# [Scripts that build scenes]

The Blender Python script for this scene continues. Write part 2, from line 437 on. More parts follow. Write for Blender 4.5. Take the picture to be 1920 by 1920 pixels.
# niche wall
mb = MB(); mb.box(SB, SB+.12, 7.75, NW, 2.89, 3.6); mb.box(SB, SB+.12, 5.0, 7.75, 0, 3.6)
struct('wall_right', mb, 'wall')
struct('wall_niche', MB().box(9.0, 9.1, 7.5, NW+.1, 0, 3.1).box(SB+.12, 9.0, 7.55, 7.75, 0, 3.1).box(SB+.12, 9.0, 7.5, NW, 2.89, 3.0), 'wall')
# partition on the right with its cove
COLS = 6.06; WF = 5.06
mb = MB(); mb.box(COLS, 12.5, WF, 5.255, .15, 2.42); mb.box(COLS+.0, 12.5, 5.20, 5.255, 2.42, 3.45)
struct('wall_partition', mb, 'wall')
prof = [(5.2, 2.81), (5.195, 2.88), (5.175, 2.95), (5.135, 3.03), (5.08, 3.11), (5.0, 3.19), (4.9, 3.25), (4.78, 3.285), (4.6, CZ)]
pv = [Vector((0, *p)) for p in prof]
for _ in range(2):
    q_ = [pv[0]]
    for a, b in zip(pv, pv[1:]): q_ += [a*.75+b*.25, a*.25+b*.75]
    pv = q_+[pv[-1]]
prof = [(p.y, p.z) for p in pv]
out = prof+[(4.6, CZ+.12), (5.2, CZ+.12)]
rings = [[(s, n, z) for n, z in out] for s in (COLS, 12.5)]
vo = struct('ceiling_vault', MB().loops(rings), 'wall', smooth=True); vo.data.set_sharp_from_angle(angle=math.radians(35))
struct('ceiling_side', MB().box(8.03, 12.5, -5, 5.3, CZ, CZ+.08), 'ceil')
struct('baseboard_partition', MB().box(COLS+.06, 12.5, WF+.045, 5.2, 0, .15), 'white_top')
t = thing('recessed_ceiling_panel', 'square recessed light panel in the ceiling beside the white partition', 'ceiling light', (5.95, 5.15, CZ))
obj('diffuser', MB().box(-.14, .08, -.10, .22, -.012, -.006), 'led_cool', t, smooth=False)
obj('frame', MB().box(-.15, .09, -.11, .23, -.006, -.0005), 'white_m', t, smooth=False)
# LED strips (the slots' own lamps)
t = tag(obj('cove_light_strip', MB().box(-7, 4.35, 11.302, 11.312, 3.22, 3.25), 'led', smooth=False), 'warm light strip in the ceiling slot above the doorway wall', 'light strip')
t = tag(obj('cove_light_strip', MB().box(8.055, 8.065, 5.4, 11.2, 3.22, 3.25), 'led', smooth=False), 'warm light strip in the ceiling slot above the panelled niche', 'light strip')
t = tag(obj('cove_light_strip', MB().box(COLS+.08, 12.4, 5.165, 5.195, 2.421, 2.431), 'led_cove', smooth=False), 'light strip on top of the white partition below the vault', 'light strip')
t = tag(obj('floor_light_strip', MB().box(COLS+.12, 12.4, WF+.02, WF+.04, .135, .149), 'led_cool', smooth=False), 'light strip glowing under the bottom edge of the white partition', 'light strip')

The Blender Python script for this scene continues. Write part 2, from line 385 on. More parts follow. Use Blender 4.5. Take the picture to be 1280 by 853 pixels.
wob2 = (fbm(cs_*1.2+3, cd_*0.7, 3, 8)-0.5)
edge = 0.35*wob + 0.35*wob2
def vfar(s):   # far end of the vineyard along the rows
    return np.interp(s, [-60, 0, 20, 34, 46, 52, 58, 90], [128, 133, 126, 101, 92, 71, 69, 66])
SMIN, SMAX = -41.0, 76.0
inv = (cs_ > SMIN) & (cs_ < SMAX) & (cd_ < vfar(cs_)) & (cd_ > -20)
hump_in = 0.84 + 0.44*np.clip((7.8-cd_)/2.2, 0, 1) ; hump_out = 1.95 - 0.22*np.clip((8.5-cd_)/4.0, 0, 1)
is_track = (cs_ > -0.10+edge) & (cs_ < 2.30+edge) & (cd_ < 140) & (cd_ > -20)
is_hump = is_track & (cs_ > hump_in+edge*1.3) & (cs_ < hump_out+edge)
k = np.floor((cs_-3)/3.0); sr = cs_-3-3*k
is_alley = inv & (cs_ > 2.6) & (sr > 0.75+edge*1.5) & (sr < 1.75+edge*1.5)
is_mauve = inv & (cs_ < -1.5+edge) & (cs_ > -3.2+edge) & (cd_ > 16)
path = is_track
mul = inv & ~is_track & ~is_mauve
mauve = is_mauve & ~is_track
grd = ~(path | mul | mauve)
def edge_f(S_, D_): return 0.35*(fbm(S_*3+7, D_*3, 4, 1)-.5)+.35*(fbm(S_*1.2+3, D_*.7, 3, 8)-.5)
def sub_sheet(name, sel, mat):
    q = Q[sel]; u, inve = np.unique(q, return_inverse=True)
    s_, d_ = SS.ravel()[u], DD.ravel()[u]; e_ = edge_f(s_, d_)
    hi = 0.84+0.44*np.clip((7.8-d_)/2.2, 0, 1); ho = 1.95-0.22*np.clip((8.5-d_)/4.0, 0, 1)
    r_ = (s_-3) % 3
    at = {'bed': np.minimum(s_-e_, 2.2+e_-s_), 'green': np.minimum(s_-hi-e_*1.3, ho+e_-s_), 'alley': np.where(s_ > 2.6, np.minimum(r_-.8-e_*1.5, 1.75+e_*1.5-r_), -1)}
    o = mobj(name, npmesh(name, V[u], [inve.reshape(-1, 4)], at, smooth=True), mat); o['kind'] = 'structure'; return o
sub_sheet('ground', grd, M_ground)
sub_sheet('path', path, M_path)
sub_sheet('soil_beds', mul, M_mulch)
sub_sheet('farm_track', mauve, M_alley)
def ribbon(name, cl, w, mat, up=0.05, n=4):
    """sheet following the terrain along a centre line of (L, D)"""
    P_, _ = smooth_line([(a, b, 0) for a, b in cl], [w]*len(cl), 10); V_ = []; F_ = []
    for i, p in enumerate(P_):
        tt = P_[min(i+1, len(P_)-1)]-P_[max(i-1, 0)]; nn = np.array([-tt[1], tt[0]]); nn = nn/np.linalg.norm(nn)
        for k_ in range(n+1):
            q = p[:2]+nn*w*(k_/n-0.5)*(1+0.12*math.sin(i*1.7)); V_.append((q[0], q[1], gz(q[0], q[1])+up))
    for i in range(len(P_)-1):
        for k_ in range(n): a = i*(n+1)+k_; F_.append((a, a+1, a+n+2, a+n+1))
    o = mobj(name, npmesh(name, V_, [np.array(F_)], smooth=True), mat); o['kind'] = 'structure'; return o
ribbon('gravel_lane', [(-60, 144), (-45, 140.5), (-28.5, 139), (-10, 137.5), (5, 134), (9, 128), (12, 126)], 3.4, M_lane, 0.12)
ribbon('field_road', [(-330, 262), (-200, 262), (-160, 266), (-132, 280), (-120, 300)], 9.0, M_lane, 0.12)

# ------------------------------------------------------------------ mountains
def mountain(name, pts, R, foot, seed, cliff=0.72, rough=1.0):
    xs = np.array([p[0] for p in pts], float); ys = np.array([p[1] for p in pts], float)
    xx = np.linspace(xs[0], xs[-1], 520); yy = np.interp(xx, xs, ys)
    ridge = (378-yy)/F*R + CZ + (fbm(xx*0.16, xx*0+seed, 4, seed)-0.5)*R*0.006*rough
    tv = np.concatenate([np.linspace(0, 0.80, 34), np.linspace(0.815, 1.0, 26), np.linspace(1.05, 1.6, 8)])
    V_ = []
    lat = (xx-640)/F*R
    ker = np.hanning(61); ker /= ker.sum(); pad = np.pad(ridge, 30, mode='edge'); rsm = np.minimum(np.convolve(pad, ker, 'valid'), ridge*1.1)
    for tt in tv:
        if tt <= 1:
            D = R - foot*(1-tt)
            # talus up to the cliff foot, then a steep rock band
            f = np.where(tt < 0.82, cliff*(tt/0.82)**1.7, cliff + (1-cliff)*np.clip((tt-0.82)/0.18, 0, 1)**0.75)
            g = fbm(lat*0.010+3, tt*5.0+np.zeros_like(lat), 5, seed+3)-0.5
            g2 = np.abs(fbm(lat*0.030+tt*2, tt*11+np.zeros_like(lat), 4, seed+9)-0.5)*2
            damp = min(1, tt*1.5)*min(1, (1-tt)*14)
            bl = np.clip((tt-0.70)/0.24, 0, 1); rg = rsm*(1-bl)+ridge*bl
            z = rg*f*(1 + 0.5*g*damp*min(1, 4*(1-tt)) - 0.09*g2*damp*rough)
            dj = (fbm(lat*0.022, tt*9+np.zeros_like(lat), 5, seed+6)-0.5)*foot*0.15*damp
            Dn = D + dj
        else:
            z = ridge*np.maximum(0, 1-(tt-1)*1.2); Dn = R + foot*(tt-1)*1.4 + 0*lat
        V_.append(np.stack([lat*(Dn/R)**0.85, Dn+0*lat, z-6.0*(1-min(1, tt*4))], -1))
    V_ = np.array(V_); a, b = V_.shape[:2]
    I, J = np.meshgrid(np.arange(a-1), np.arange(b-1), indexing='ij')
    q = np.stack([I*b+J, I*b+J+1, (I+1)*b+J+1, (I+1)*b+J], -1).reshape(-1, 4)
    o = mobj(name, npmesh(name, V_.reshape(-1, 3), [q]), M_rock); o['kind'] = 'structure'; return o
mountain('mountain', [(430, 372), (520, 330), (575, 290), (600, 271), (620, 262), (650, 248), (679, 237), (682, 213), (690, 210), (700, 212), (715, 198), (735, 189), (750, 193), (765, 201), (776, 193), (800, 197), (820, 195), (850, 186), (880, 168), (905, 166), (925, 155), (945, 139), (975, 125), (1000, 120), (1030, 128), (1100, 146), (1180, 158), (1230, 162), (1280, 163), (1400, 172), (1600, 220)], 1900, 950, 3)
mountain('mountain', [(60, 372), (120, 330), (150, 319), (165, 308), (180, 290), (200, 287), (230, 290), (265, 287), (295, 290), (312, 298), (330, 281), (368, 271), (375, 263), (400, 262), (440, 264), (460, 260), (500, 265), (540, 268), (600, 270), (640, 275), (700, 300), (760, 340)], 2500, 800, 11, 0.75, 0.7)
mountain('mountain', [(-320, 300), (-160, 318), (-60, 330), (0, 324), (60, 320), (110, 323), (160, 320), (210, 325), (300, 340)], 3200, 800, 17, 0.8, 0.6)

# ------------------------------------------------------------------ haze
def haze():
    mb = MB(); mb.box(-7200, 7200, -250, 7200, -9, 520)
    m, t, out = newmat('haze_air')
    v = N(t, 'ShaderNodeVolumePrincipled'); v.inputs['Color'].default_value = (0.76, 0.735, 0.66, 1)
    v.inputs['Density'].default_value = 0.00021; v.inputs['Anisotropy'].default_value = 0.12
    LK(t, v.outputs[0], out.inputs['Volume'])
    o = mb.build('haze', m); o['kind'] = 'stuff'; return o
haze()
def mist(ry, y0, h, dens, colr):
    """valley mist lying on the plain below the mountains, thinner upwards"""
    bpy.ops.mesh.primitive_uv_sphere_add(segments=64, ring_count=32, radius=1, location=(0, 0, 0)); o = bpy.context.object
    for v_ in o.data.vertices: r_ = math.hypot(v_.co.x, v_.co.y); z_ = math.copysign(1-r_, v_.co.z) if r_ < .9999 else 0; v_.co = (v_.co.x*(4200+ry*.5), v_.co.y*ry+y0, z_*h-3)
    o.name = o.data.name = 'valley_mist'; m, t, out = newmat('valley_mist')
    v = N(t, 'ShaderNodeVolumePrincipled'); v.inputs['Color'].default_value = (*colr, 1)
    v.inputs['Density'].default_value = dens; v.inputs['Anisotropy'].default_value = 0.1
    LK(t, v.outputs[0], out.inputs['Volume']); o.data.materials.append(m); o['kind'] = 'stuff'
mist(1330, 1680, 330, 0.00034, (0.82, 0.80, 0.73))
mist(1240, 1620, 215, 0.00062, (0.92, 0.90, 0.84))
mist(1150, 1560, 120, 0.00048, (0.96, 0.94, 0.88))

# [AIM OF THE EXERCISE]
The word "continues" appears in how many lines of the data? Answer with only the number.

# [TASK OUTPUT]
2